Religion of Ancient Egypt.
The life of the ancient Egyptians was in a great measure controlled by their religious beliefs. In prehistoric times, as has already been explained, each nome, or province, was independent, and was the home of some tribe or tribes. Just as we find the American Indian worshipping the stick that was powerful enough to throw him in the forest, so these primitive people worshipped animals and trees. Each animate object was conceived as possessing a soul or spirit, and this spirit accounted for the qualities or characteristics of the object—were they good or ill. A lion possessed savage tendencies—hence they would worship him and propitiate his spirit, and their attitude was the same toward the crocodile, the ram, the elephant, and many other animals. The date-palm brought them great blessings—therefore they would worship the tree and insure a continuance of these blessings. As time went on, they grew to worship gods, and to the gods these trees and animals, worshipped earlier on their own account, were thought sacred.

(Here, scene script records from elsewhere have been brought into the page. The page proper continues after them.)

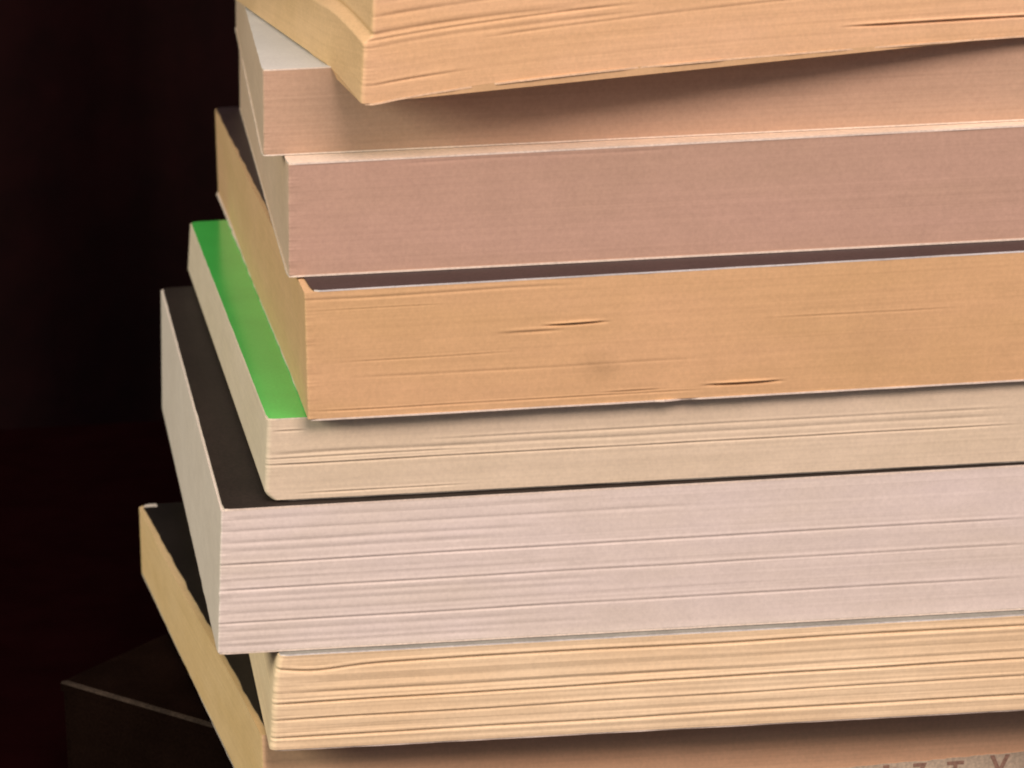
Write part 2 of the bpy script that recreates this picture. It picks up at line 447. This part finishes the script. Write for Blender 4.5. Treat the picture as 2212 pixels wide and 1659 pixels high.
# book 3: pinkish brown pages, plain cream cover
e = book("paperback_book", "smooth pinkish brown paged paperback with pale cream cover, right above the black strip", 32.75, 365.4, -78.06, math.radians(-1.1))
H = 18.6; c = .33
CREAM = card_mat("cream_cover", (.86, .73, .58), .55, .08, .12, .3)
pm = page_mat("pinkish_brown_pages", (.52, .355, .275), (.49, .34, .255), seed=3, leaf=.012, bump=.0)
page_block(e, pm, 134, 203, c+.01, H-c-.02, r=.3, rough=.012, grooves=[(17.3, 17.3, .2, .08, 20, 60)], seed=3, xoff=lambda k, y: .45*k+y*.0175, side_mat=page_mat('side_lit_cream_pages', (.64, .49, .36), (.60, .46, .33), seed=32, leaf=.02))  # left page edges painted lighter and tanner, as the side light shows them
cover(e, "front_cover", CREAM, CUT, 134, 203, H-c, H-EPS, inx=-.05, iny=-.08, seed=3, deform=lambda x, y, z: ((x+(.4+y*.0175)*max(0, 1-x/8.0) if x < 8 else x), y, z))
cover(e, "back_cover", CREAM, CUT, 134, 203, .02, c, inx=-.25, iny=-.12, seed=33, deform=lambda x, y, z: ((x+y*.0175*max(0, 1-x/8.0) if x < 8 else x), y, z))
spine(e, CREAM, CUT, 134, 203, c, H-c)

# book 2: light brown pages, pale cover
e = book("paperback_book", "light brown paged paperback with a pale greyish white cover, under the sagging top book", 29.75, 373.3, -59.42, math.radians(-3.0))
H = 14.05; c = .26
WHITE = card_mat("greyish_white_cover", (.62, .64, .60), .5, .05, .06, .3)
pm = page_mat("light_brown_pages", (.53, .37, .265), (.50, .355, .25), seed=2, leaf=.03, bump=.15)
def z2(x, y, z):                       # bottom lip spreads at the left corner
    return x + (.25 if (z < 1 and x < 3) else 0), y, z
page_block(e, pm, 134, 205, c+.01, H-c-.02, r=.4, rough=.02, grooves=[(9.2, 9.4, .2, .03, 2, 25), (5, 5.1, .2, .02, 3, 20)], seed=2, xoff=lambda k, y: .35*k+.2, side_mat=page_mat('side_lit_greyish_pages', (.60, .465, .34), (.57, .44, .32), seed=23, leaf=.02))  # left face colour lightened and greyed to carry the light from that side
cover(e, "front_cover", WHITE, CUT, 134, 205, H-c, H-EPS, inx=.5, iny=.0, seed=2)
cover(e, "back_cover", CREAM, CUT, 134, 205, .02, c, inx=-.1, iny=-.1, seed=22)
spine(e, WHITE, CUT, 134, 205, c, H-c)

# book 1: on top, limp, its near left corner sagging over the edge
e = book("paperback_book", "limp orange tan paperback on top of the stack, its near corner sagging over the edge", 46.0, 357.6, -45.32, math.radians(3.9))
H = 26.0; c = .30
pm = page_mat("orange_tan_pages", (.775, .525, .315), (.73, .49, .27), seed=1, leaf=.035)
def d1(x, y, z):
    # sag of the corner past the edge of the book below
    out = max(0.0, (19-y)/19.0)
    k = math.exp(-max(0, x)/20.0)*.5+math.exp(-max(0, x)/70.0)*.5
    zz = z - (4.6*out**1.3)*k*(1.0 - .35*min(1, z/26.0))
    xx = x - 2.5*(1-out)*max(0, 1-x/30.0)*1.0 + .0227*y*max(0, 1-x/30.0)
    return xx, y, zz
def x1(kz, y):
    z = kz*26
    return -(1-sstep(8.8, 10.2, z))*(1.4+.004*y) + .8*sstep(8, 26, z) + .5*(1-sstep(0, 8, z))*-1
g1 = [(9.8, 9.9, .35, .22, -150, 30, .2), (4.4, 2.7, .14, .9, 78, 125, .05), (12.3, 12.8, .3, .16, 0, 60, .25), (8.9, 10.8, .2, .2, 0, 40, .2),
      (7.9, 8.9, .3, .10, 0, 40, .2), (14.2, 14.6, .25, .16, 5, 110, .25), (2.6, 2.2, .18, .18, 1, 12, .2), (16.5, 16.5, .3, .1, 0, 120), (6.4, 9.5, .2, .12, 20, 70, .2)]
page_block(e, pm, 125, 200, c+.01, H-c-.02, r=.6, rough=.016, grooves=g1, seed=1, xoff=x1, deform=d1, step=.13,
           side_mat=page_mat('side_lit_olive_pages', (.70, .485, .27), (.64, .44, .23), seed=12, leaf=.04))  # olive cast of the left-hand light painted into this face's colour
TAN = card_mat("tan_paper_cover", (.62, .42, .24), .7, .08, .15, .2)
cover(e, "front_cover", TAN, CUT, 125, 200, H-c, H-EPS, inx=.8, seed=1, deform=d1)
CUTT = card_mat('tan_cut_edge', (.78, .58, .38), .8, .1, .15, .2)
cover(e, "back_cover", TAN, CUTT, 125, 200, .02, c, inx=-1.6, iny=-.1, seed=11, deform=d1, wob=.3, notch=[(17.5, 1.0, .7)])
spine(e, TAN, CUT, 125, 200, c, H-c)
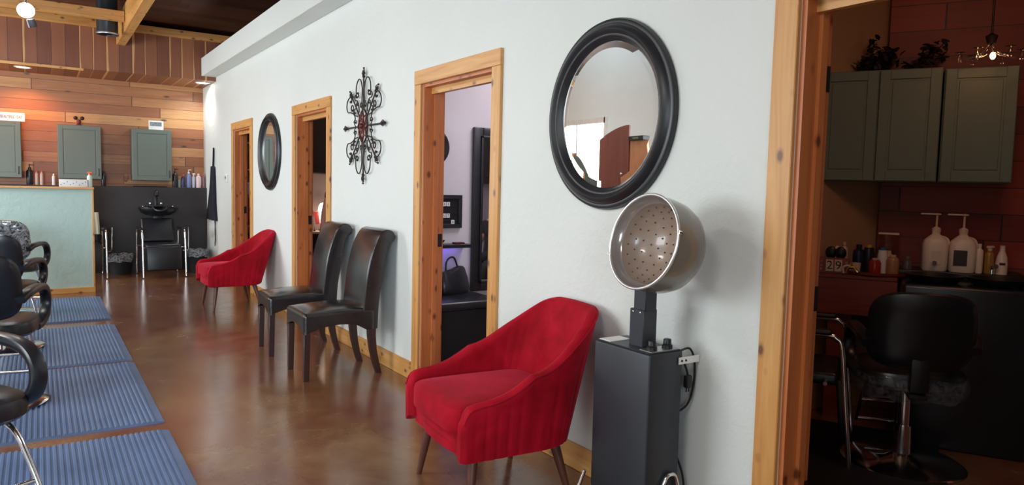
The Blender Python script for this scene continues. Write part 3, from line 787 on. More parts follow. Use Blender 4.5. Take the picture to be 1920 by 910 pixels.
# ---------------------------------------------------------------- shampoo chairs, bowl, bins
def make_shampoo():
    t = thing('shampoo_chair', 'x', 'chair')     # front +X
    obj('seat', box(B(), -.22, .26, -.23, .23, .40, .47, .025, 4), m_vinyl, t)
    bm = B(); b2 = B(); box(b2, -.035, .035, -.215, .215, 0, .36, .025, 4); merge(bm, b2, T((-.22, 0, .47), ry=-.35)); obj('backrest', bm, m_vinyl, t)
    bm = B(); b2 = B(); box(b2, -.02, .02, -.225, .225, -.33, 0, .012, 3); merge(bm, b2, T((.265, 0, .435), ry=-.10)); obj('leg_rest', bm, m_vinyl, t)
    for s in (1, -1):
        bm = B(); tube(bm, [(.33, s*.275, .012), (.30, s*.275, .30), (.27, s*.275, .60), (.24, s*.275, .655), (.18, s*.275, .67), (-.18, s*.275, .67), (-.24, s*.275, .65), (-.26, s*.275, .55), (-.30, s*.275, .012)], .013, 10, smooth=4)
        obj('leg', bm, m_chrome, t)
        bm = B(); box(bm, -.18, .22, s*.275-.03, s*.275+.03, .672, .70, .012, 3); obj('armrest', bm, m_black, t)
    bm = B(); tube(bm, [(.20, .275, .42), (.20, -.275, .42)], .011, 8); obj('cross_bar', bm, m_chrome, t)
    bm = B(); tube(bm, [(-.25, .275, .42), (-.25, -.275, .42)], .011, 8); obj('cross_bar', bm, m_chrome, t)
    bm = B(); tube(bm, [(.05, .29, .36), (.05, .345, .36), (.05, .36, .42), (-.02, .375, .69)], .0075, 8, smooth=4); obj('lever', bm, m_chrome, t)
    return t
sh = make_shampoo(); sh['label'] = 'black shampoo chair with chrome frame in front of the dark panel, fully in view'; sh['group'] = 'shampoo chairs at the back'
sh.location = (-.735, 11.38, 0); sh.rotation_euler = (0, 0, -PI/2+.03)
dup(sh, (-1.71, 11.52, 0), -PI/2+.02, 'black shampoo chair with chrome leg, half hidden behind the sage half wall')
t = thing('towel', 'pale cloth added for the light on the back of the half hidden shampoo chair', 'towel', (-1.515, 11.55, .60), .1)  # added cloth standing for light on the chair back, no real towel
bm = B(); rings = []
for z, yy in ((0, -.035), (.15, .02), (.27, .065), (.30, .085), (.27, .105), (.10, .06)):
    rings.append([(-.09+.12*k/10, yy+.006*math.sin(k*1.4), z) for k in range(11)]+[(.03-.12*k/10, yy+.012+.006*math.sin((10-k)*1.4), z) for k in range(11)])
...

Each village and town had its own local deity and special objects of worship, while the nome as a whole recognized gods of a more general character. In this way, each province of Upper Egypt—which was older in civilization than the Delta—and various portions of Lower Egypt, developed religions complete and independent of one another. After many hundred years, when all Egypt was united under one government and one king, the priests attempted to comprise these various beliefs into a common faith, to recognize the principal gods of all the nomes in the temples, and to evolve one religious system from the many local systems. This they never succeeded in fully accomplishing. They included in their lists some seventy deities, and harmonized some features of worship, but each locality clung to its ancient deity and several different religions can be traced throughout Egyptian history.
Like most primitive people, the Egyptians worshipped the sun. This god revealed himself in many forms, but chiefly as Horus, represented by a falcon, and Re or Ra, represented by the Scarabaeus.
Osiris ruled in the kingdom of the dead, and he was thought to be just and good. With his wife, Isis, and his son, Horus, he was worshipped throughout the land, while everywhere Set was regarded as the principle of Evil.
Qeb was the god of Earth and Nut, his wife, the queen of the heavens, which in this connection signifies the skies. Their children were Osiris, Isis, Set, and Nebthet (Nephthys). Mat was the goddess of truth and justice.
One finds similarities between some of these divinities and the divinities of the Greeks—as for example, Nut reminds one of Hera, and Set was feared as much as Pluto; but it is dangerous to make these comparisons, for the religious conceptions of the two nations were fundamentally different.
The Egyptians usually represented their deities with human bodies and the heads of the animal sacred to each. So, for example, Horus always has the head of a sparrow-hawk; Thot, that of an Ibis, and so on. The prominent feature of this religion was the veneration of animals. It was believed that sometimes the god-spirit took up his abode within certain animals, and for this reason certain animals were regarded as sacred and were therefore, objects of worship. Ptah was the god of Memphis. He, it was believed, took the form of the Apis-bull, hence this bull was regarded as sacred.
"The Apis bull dwelt in a temple of his own near the city, had his train of attendant priests, his meals of the choicest food, his grooms and currycombers who kept his coat clean and beautiful, his chamberlains who made up his bed, his cup-bearers who brought his water, and on certain days was led in a festive procession through the main streets of the town, so that the inhabitants might see him, and come forth from their dwellings and make obeisance. When he died he was carefully embalmed, and deposited, together with magnificent jewels and statuettes and vases, in a polished granite sarcophagus, cut out of a single block, and weighing between sixty and seventy tons. The cost of an Apis funeral amounted sometimes, as we are told, to as much as $100,000. Near Memphis the number of Apis bulls buried in this fashion was found to be sixty-four."[1]
In another locality the crocodile was the object of adoration, because, as in the case of the Apis bull, it was believed that some god dwelt within it.